Das fordert vom Leser vollste Aufmerksamkeit. Um so mehr, weil es da ja auch noch die berühmte ToDo-Liste gibt, die nach dem Tod eines geliebten Menschen abgearbeitet werden muss. Die kryptisch geschriebenen Wünsche des Vaters stellen Victor, Mad und die Gang vor Rätsel, die sie nur gemeinsam lösen können.
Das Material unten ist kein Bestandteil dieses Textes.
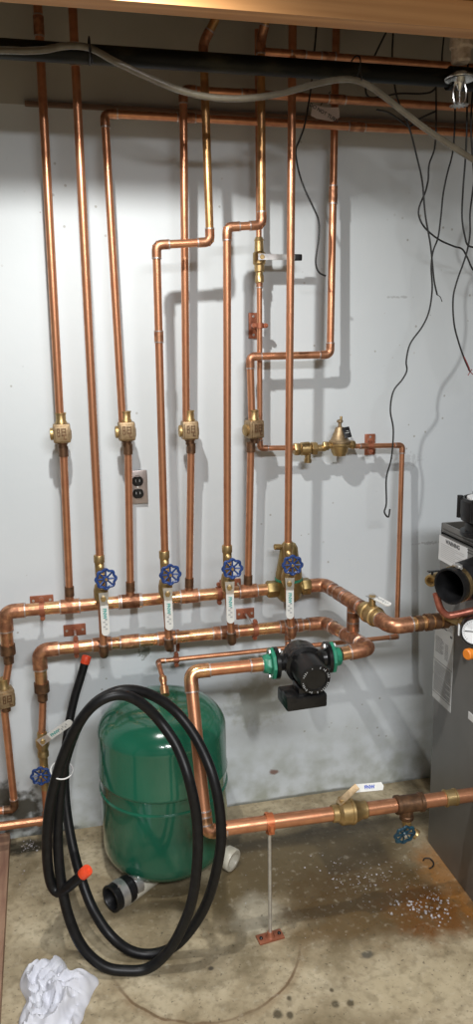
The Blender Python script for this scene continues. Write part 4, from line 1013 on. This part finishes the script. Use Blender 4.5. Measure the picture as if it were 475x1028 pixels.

Insgesamt prasselt schon viel ein auf die jungen Hauptfiguren, denen Arnold so viele Schwächen wie Stärken verleiht: kindliche Begeisterungsfähigkeit, tiefe Verwundbarkeit, aber auch unerschütterlichen Optimismus. Die Fünf wachsen einem so ans Herz, dass bald kein Nachschlagen mehr im originellen Personenverzeichnis am Beginn des Buches mehr nötig ist. Diese Charaktere machen das Werk zu etwas Besonderem – und belohnen für die Mühe, an der ein oder anderen komplexeren Stelle durchzuhalten.